If Cloud People have a fault, it lies in the denouement—songs often just end, final track “Cover Up” being a particular offender as the sax feels like it has more to say. The endings aren’t choppy so much as they smack of “right, that’ll do”, lacking a sense of natural conclusion. At forty-three minutes, Simulacra is a pretty perfect length for this kind of vibes-forward instrumental music, and yet I’d let the band take another couple of minutes just to cook up some better conclusions or even segues. That judicious length is another saving grace when it comes to the songwriting which has nuance to it but lacks a little in standout moments. Cloud People stands very much apart from Seven Impale, but having heard what the Widerøes can do there, I’d love a booster shot of that progressive complexity to grace future albums, as well as to take that core synth sound to braver new worlds.
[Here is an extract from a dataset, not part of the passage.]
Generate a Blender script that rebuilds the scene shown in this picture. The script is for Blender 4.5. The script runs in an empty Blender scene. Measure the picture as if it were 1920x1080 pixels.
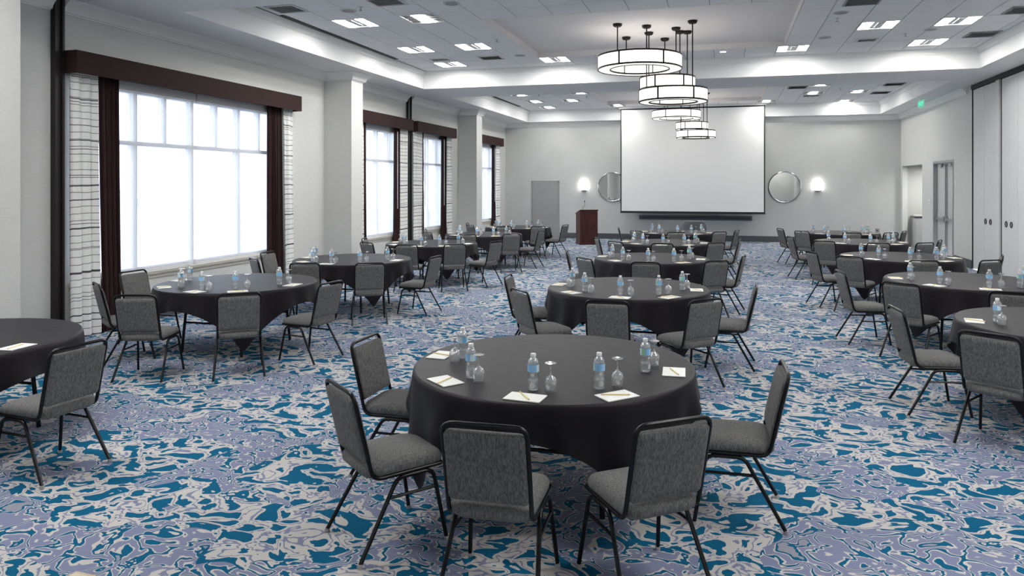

While Cloud People play it a little safe on this debut, it’s forgivable when Simulacra demands so little and yet delivers so much. It’s an effortless listen replete with celestial grandeur and paranoid tension, the perfect accompaniment to your next Pynchon readthrough, cruising the streets of a dystopian city at night (I recommend St Louis, Missouri), or your paranoid contemplation of extraterrestrial/deep state pacts. And in the end, isn’t that what all of us are looking for from music in 2024?